• **Data section**:
━━━━━━━━
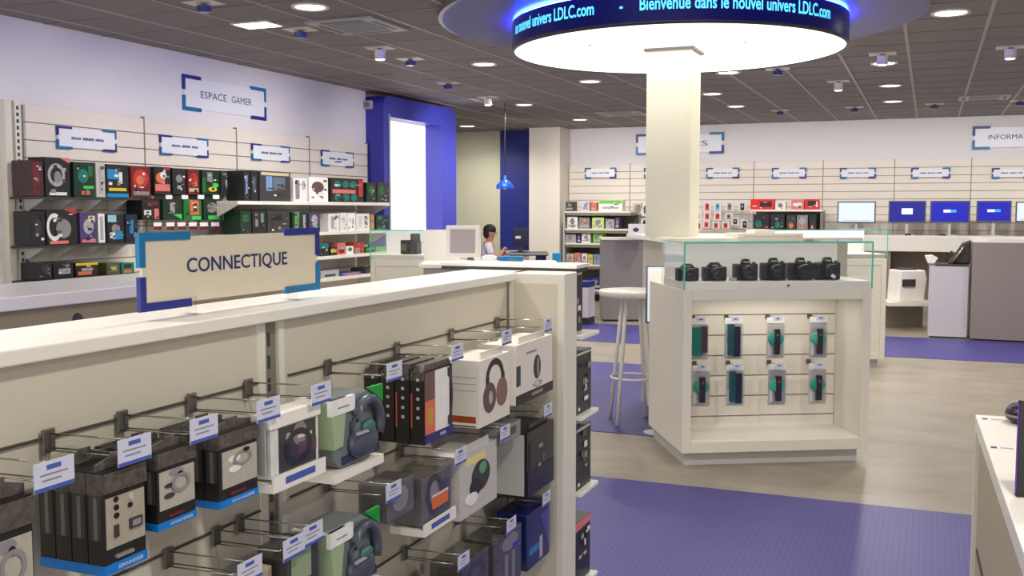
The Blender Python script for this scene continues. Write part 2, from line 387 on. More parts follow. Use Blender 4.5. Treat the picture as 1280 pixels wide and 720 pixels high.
ln = ['leftmost slatwall panel on the back wall behind the low shelf unit', 'slatwall panel on the back wall left of the white column', 'slatwall panel on the back wall partly behind the white column', 'slatwall panel on the back wall behind the red boxes', 'slatwall panel on the back wall behind the white screen',
      'slatwall panel on the back wall behind the two left blue screens', 'slatwall panel on the back wall behind the third blue screen', 'slatwall panel on the back wall past the right edge of view']
for i in range(8):
    slatwall(xs[i + 1] - xs[i], .15, 2.39, ((xs[i] + xs[i + 1]) / 2, YB - .04, 0), 0, ln[i], 'slatwall panels on the back wall', pitch=.125)
# perforated end post at the left wall
t = thing('shelving_post', 'tall white perforated shelving post at the left end of the gaming wall', 'post', (XL + .001, 5.70, 0))
mb = MB(); mb.box(0, .06, -.06, .0, .1, 2.42, WHITE2); mb.build('flat_post', t)
mb = MB(); mb.box(0, .06, .03, .075, .1, 2.42, WHITE)
z = 2.38
while z > .3: mb.box(.05, .0625, .043, .062, z - .028, z, DGREY); z -= .05
mb.build('perforated_strip', t)

# ---------------------------------------------------------------- left wall products
RED = C(190, 52, 46); DRED = C(110, 32, 34); MAR = C(66, 40, 42); GRN = C(36, 110, 52); LGRN = C(70, 205, 90); DGRN = C(24, 52, 36); YEL = C(225, 200, 50); CYAN = C(20, 140, 195)
ORG = C(222, 118, 70); TEAL = C(20, 120, 105); LBL = C(120, 150, 195); WPR = C(232, 230, 228); BRN = C(100, 74, 70); PNK = C(225, 120, 112); GPR = C(140, 136, 140); KPR = C(36, 35, 37); PURP = C(80, 62, 110); BEI = C(206, 188, 158); SIL = C(170, 168, 172); LILAC = C(205, 200, 225)
def bar_shelf(label, pl, pr, yy, x=-6.2):
    a = AX(pl, yy, x); b = AX(pr, yy, x); t = thing('hanging_rail', label, 'display rail', (x, a.y, a.z))
    mb = MB(); mb.box(-.185, .01, 0, b.y - a.y, -.022, -.004, DGREY); mb.build('rail', t)
    n = 4
    for k in range(n):
        yy_ = (b.y - a.y) * (k + .5) / n
        mb = MB(); mb.prism([(-.2, -.11), (-.2, -.022), (.0, -.022), (-.15, -.11)], yy_ - .008, yy_ + .008, WHITE, 'y'); mb.build('bracket', t)
bar_shelf('dark rail under the top row of headset boxes on the left wall', 35, 174, 245)
bar_shelf('dark rail under the second row of headset boxes on the left wall', 36, 174, 307)
bar_shelf('dark rail under the third row of boxes on the left wall, just above the counter', 38, 172, 351)
ZR1 = AX(35, 245, -6.2).z; ZR2 = AX(36, 307, -6.2).z; ZR3 = AX(38, 351, -6.2).z
S = lambda *a: list(a)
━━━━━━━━
• **Written task**:
Omit the pictures and give the material again, exactly and in full.

• **Written answer**:
The Blender Python script for this scene continues. Write part 2, from line 387 on. More parts follow. Use Blender 4.5. Treat the picture as 1280 pixels wide and 720 pixels high.
ln = ['leftmost slatwall panel on the back wall behind the low shelf unit', 'slatwall panel on the back wall left of the white column', 'slatwall panel on the back wall partly behind the white column', 'slatwall panel on the back wall behind the red boxes', 'slatwall panel on the back wall behind the white screen',
      'slatwall panel on the back wall behind the two left blue screens', 'slatwall panel on the back wall behind the third blue screen', 'slatwall panel on the back wall past the right edge of view']
for i in range(8):
    slatwall(xs[i + 1] - xs[i], .15, 2.39, ((xs[i] + xs[i + 1]) / 2, YB - .04, 0), 0, ln[i], 'slatwall panels on the back wall', pitch=.125)
# perforated end post at the left wall
t = thing('shelving_post', 'tall white perforated shelving post at the left end of the gaming wall', 'post', (XL + .001, 5.70, 0))
mb = MB(); mb.box(0, .06, -.06, .0, .1, 2.42, WHITE2); mb.build('flat_post', t)
mb = MB(); mb.box(0, .06, .03, .075, .1, 2.42, WHITE)
z = 2.38
while z > .3: mb.box(.05, .0625, .043, .062, z - .028, z, DGREY); z -= .05
mb.build('perforated_strip', t)

# ---------------------------------------------------------------- left wall products
RED = C(190, 52, 46); DRED = C(110, 32, 34); MAR = C(66, 40, 42); GRN = C(36, 110, 52); LGRN = C(70, 205, 90); DGRN = C(24, 52, 36); YEL = C(225, 200, 50); CYAN = C(20, 140, 195)
ORG = C(222, 118, 70); TEAL = C(20, 120, 105); LBL = C(120, 150, 195); WPR = C(232, 230, 228); BRN = C(100, 74, 70); PNK = C(225, 120, 112); GPR = C(140, 136, 140); KPR = C(36, 35, 37); PURP = C(80, 62, 110); BEI = C(206, 188, 158); SIL = C(170, 168, 172); LILAC = C(205, 200, 225)
def bar_shelf(label, pl, pr, yy, x=-6.2):
    a = AX(pl, yy, x); b = AX(pr, yy, x); t = thing('hanging_rail', label, 'display rail', (x, a.y, a.z))
    mb = MB(); mb.box(-.185, .01, 0, b.y - a.y, -.022, -.004, DGREY); mb.build('rail', t)
    n = 4
    for k in range(n):
        yy_ = (b.y - a.y) * (k + .5) / n
        mb = MB(); mb.prism([(-.2, -.11), (-.2, -.022), (.0, -.022), (-.15, -.11)], yy_ - .008, yy_ + .008, WHITE, 'y'); mb.build('bracket', t)
bar_shelf('dark rail under the top row of headset boxes on the left wall', 35, 174, 245)
bar_shelf('dark rail under the second row of headset boxes on the left wall', 36, 174, 307)
bar_shelf('dark rail under the third row of boxes on the left wall, just above the counter', 38, 172, 351)
ZR1 = AX(35, 245, -6.2).z; ZR2 = AX(36, 307, -6.2).z; ZR3 = AX(38, 351, -6.2).z
S = lambda *a: list(a)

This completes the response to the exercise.